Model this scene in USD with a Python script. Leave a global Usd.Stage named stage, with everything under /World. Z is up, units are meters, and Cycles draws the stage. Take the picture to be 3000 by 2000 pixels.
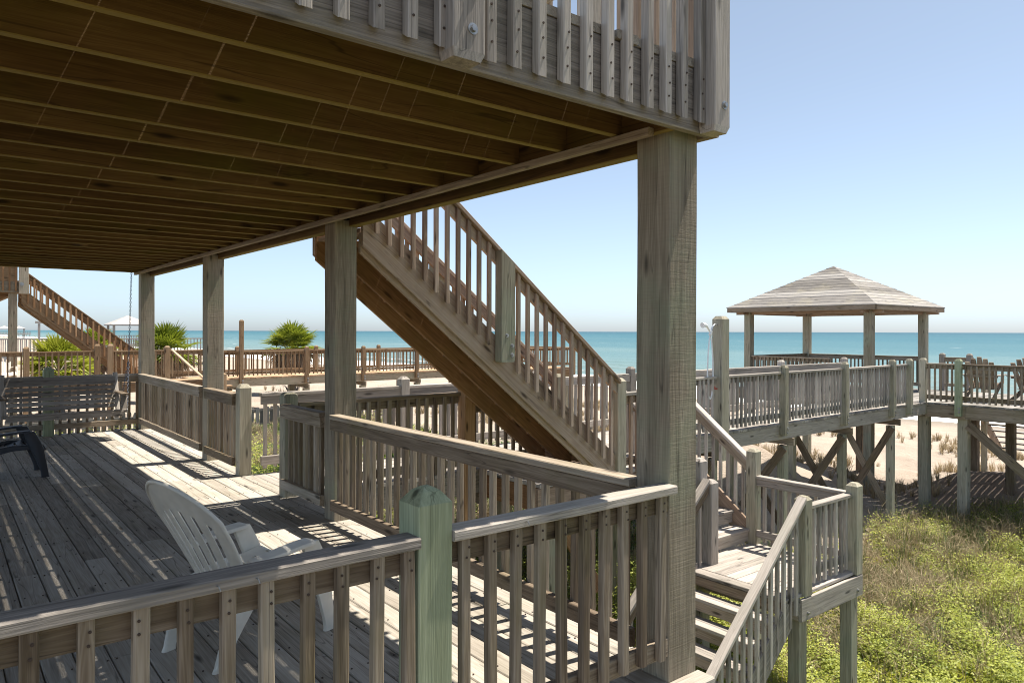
import math, random
import numpy as np
import trimesh
from scipy.interpolate import RBFInterpolator
from pxr import Usd, UsdGeom, UsdLux, UsdShade, Sdf, Gf, Vt
import usdkit, meshkit

rng = random.Random(7)
nrng = np.random.default_rng(11)
stage = Usd.Stage.CreateInMemory()
UsdGeom.SetStageUpAxis(stage, UsdGeom.Tokens.z)
UsdGeom.SetStageMetersPerUnit(stage, 1.0)
UsdGeom.Xform.Define(stage, '/World')
UsdGeom.Scope.Define(stage, '/World/Looks')

# ------------------------------------------------------------------ camera
FPX, VPX, CX, HY, ROLL, EYE = 2124.6, 4161.7, 1500.0, 970.5, 0.00267, 1.6
th = math.atan((VPX - CX) / FPX)
fwd = Gf.Vec3d(math.cos(th), math.sin(th), 0)
right0 = Gf.Vec3d(math.sin(th), -math.cos(th), 0)
up0 = Gf.Vec3d(0, 0, 1)
right = right0 * math.cos(ROLL) + up0 * math.sin(ROLL)
up = up0 * math.cos(ROLL) - right0 * math.sin(ROLL)
cam = UsdGeom.Camera.Define(stage, '/World/Camera')
m = Gf.Matrix4d(1)
m.SetRow(0, Gf.Vec4d(right[0], right[1], right[2], 0))
m.SetRow(1, Gf.Vec4d(up[0], up[1], up[2], 0))
m.SetRow(2, Gf.Vec4d(-fwd[0], -fwd[1], -fwd[2], 0))
m.SetRow(3, Gf.Vec4d(0, 0, EYE, 1))
cam.AddTransformOp().Set(m)
cam.CreateHorizontalApertureAttr(36.0)
cam.CreateVerticalApertureAttr(36.0 * 682 / 1024)
cam.CreateFocalLengthAttr(36.0 * FPX / 3000)
cam.CreateVerticalApertureOffsetAttr(-36.0 * (1000 - HY) / 3000)
cam.CreateClippingRangeAttr(Gf.Vec2f(0.05, 60000))
cam.CreateExposureAttr(1.42)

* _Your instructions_
Repeat, exactly and in full, each line from the start of the data to the line that contains "import usdkit, meshkit". Pictures do not go in.

* _Reply to the exercise_
Model this scene in USD with a Python script. Leave a global Usd.Stage named stage, with everything under /World. Z is up, units are meters, and Cycles draws the stage. Take the picture to be 3000 by 2000 pixels.
import math, random
import numpy as np
import trimesh
from scipy.interpolate import RBFInterpolator
from pxr import Usd, UsdGeom, UsdLux, UsdShade, Sdf, Gf, Vt
import usdkit, meshkit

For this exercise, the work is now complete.